Your task: Extract all of the data and reproduce it precisely.

--- start Recorded information ---

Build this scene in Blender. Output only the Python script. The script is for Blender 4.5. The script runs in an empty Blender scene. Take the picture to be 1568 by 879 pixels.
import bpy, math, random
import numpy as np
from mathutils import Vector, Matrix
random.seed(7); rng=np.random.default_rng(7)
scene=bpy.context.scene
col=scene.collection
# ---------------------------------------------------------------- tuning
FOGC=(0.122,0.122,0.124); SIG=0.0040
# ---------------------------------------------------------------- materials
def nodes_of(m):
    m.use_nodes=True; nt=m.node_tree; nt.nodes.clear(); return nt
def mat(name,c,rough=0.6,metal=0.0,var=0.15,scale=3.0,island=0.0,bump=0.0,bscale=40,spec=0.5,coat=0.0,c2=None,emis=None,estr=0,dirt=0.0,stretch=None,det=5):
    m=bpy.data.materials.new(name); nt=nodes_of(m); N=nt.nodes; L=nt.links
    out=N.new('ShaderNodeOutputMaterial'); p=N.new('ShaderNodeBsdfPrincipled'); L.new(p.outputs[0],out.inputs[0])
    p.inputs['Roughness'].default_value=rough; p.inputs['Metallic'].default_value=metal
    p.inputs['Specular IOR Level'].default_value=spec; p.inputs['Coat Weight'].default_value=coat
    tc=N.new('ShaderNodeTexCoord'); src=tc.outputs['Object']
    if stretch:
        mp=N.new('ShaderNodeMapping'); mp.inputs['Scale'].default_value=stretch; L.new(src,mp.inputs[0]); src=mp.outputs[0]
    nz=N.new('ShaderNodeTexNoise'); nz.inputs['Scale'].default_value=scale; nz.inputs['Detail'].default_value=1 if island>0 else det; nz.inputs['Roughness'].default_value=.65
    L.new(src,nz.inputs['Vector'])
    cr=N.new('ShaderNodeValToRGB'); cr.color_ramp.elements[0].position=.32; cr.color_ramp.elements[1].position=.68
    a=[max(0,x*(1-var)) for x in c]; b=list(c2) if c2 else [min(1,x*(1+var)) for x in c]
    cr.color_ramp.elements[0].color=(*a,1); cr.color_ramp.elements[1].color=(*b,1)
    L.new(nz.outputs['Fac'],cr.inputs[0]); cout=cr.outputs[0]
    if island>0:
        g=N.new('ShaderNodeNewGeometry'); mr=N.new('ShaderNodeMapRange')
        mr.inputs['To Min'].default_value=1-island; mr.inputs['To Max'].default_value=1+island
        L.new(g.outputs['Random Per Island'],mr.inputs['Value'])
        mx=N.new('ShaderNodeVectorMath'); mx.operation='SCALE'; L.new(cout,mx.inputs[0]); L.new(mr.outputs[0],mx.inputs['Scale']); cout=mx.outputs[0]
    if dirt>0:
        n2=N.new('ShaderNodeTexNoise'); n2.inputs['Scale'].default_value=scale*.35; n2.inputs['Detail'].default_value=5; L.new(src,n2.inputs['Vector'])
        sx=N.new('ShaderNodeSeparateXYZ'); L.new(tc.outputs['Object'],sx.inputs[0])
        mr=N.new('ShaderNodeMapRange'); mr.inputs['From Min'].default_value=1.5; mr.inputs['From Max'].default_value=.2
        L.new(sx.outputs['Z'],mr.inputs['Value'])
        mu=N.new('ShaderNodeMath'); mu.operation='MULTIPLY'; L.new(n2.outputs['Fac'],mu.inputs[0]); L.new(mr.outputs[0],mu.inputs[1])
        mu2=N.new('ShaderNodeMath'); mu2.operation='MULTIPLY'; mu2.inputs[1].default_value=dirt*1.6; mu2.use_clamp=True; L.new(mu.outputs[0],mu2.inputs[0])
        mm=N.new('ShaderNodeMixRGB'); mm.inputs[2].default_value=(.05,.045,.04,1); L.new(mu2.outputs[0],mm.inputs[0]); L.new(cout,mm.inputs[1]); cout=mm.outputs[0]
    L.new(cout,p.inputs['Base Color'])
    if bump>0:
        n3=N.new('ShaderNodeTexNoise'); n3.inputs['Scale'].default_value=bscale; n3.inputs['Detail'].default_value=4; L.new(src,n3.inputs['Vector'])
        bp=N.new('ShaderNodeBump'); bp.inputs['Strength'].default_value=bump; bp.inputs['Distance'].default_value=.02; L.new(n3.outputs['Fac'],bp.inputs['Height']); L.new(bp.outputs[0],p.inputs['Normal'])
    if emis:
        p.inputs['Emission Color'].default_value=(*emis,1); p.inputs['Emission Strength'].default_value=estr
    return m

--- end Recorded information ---

Written answer:
Build this scene in Blender. Output only the Python script. The script is for Blender 4.5. The script runs in an empty Blender scene. Take the picture to be 1568 by 879 pixels.
import bpy, math, random
import numpy as np
from mathutils import Vector, Matrix
random.seed(7); rng=np.random.default_rng(7)
scene=bpy.context.scene
col=scene.collection
# ---------------------------------------------------------------- tuning
FOGC=(0.122,0.122,0.124); SIG=0.0040
# ---------------------------------------------------------------- materials
def nodes_of(m):
    m.use_nodes=True; nt=m.node_tree; nt.nodes.clear(); return nt
def mat(name,c,rough=0.6,metal=0.0,var=0.15,scale=3.0,island=0.0,bump=0.0,bscale=40,spec=0.5,coat=0.0,c2=None,emis=None,estr=0,dirt=0.0,stretch=None,det=5):
    m=bpy.data.materials.new(name); nt=nodes_of(m); N=nt.nodes; L=nt.links
    out=N.new('ShaderNodeOutputMaterial'); p=N.new('ShaderNodeBsdfPrincipled'); L.new(p.outputs[0],out.inputs[0])
    p.inputs['Roughness'].default_value=rough; p.inputs['Metallic'].default_value=metal
    p.inputs['Specular IOR Level'].default_value=spec; p.inputs['Coat Weight'].default_value=coat
    tc=N.new('ShaderNodeTexCoord'); src=tc.outputs['Object']
    if stretch:
        mp=N.new('ShaderNodeMapping'); mp.inputs['Scale'].default_value=stretch; L.new(src,mp.inputs[0]); src=mp.outputs[0]
    nz=N.new('ShaderNodeTexNoise'); nz.inputs['Scale'].default_value=scale; nz.inputs['Detail'].default_value=1 if island>0 else det; nz.inputs['Roughness'].default_value=.65
    L.new(src,nz.inputs['Vector'])
    cr=N.new('ShaderNodeValToRGB'); cr.color_ramp.elements[0].position=.32; cr.color_ramp.elements[1].position=.68
    a=[max(0,x*(1-var)) for x in c]; b=list(c2) if c2 else [min(1,x*(1+var)) for x in c]
    cr.color_ramp.elements[0].color=(*a,1); cr.color_ramp.elements[1].color=(*b,1)
    L.new(nz.outputs['Fac'],cr.inputs[0]); cout=cr.outputs[0]
    if island>0:
        g=N.new('ShaderNodeNewGeometry'); mr=N.new('ShaderNodeMapRange')
        mr.inputs['To Min'].default_value=1-island; mr.inputs['To Max'].default_value=1+island
        L.new(g.outputs['Random Per Island'],mr.inputs['Value'])
        mx=N.new('ShaderNodeVectorMath'); mx.operation='SCALE'; L.new(cout,mx.inputs[0]); L.new(mr.outputs[0],mx.inputs['Scale']); cout=mx.outputs[0]
    if dirt>0:
        n2=N.new('ShaderNodeTexNoise'); n2.inputs['Scale'].default_value=scale*.35; n2.inputs['Detail'].default_value=5; L.new(src,n2.inputs['Vector'])
        sx=N.new('ShaderNodeSeparateXYZ'); L.new(tc.outputs['Object'],sx.inputs[0])
        mr=N.new('ShaderNodeMapRange'); mr.inputs['From Min'].default_value=1.5; mr.inputs['From Max'].default_value=.2
        L.new(sx.outputs['Z'],mr.inputs['Value'])
        mu=N.new('ShaderNodeMath'); mu.operation='MULTIPLY'; L.new(n2.outputs['Fac'],mu.inputs[0]); L.new(mr.outputs[0],mu.inputs[1])
        mu2=N.new('ShaderNodeMath'); mu2.operation='MULTIPLY'; mu2.inputs[1].default_value=dirt*1.6; mu2.use_clamp=True; L.new(mu.outputs[0],mu2.inputs[0])
        mm=N.new('ShaderNodeMixRGB'); mm.inputs[2].default_value=(.05,.045,.04,1); L.new(mu2.outputs[0],mm.inputs[0]); L.new(cout,mm.inputs[1]); cout=mm.outputs[0]
    L.new(cout,p.inputs['Base Color'])
    if bump>0:
        n3=N.new('ShaderNodeTexNoise'); n3.inputs['Scale'].default_value=bscale; n3.inputs['Detail'].default_value=4; L.new(src,n3.inputs['Vector'])
        bp=N.new('ShaderNodeBump'); bp.inputs['Strength'].default_value=bump; bp.inputs['Distance'].default_value=.02; L.new(n3.outputs['Fac'],bp.inputs['Height']); L.new(bp.outputs[0],p.inputs['Normal'])
    if emis:
        p.inputs['Emission Color'].default_value=(*emis,1); p.inputs['Emission Strength'].default_value=estr
    return m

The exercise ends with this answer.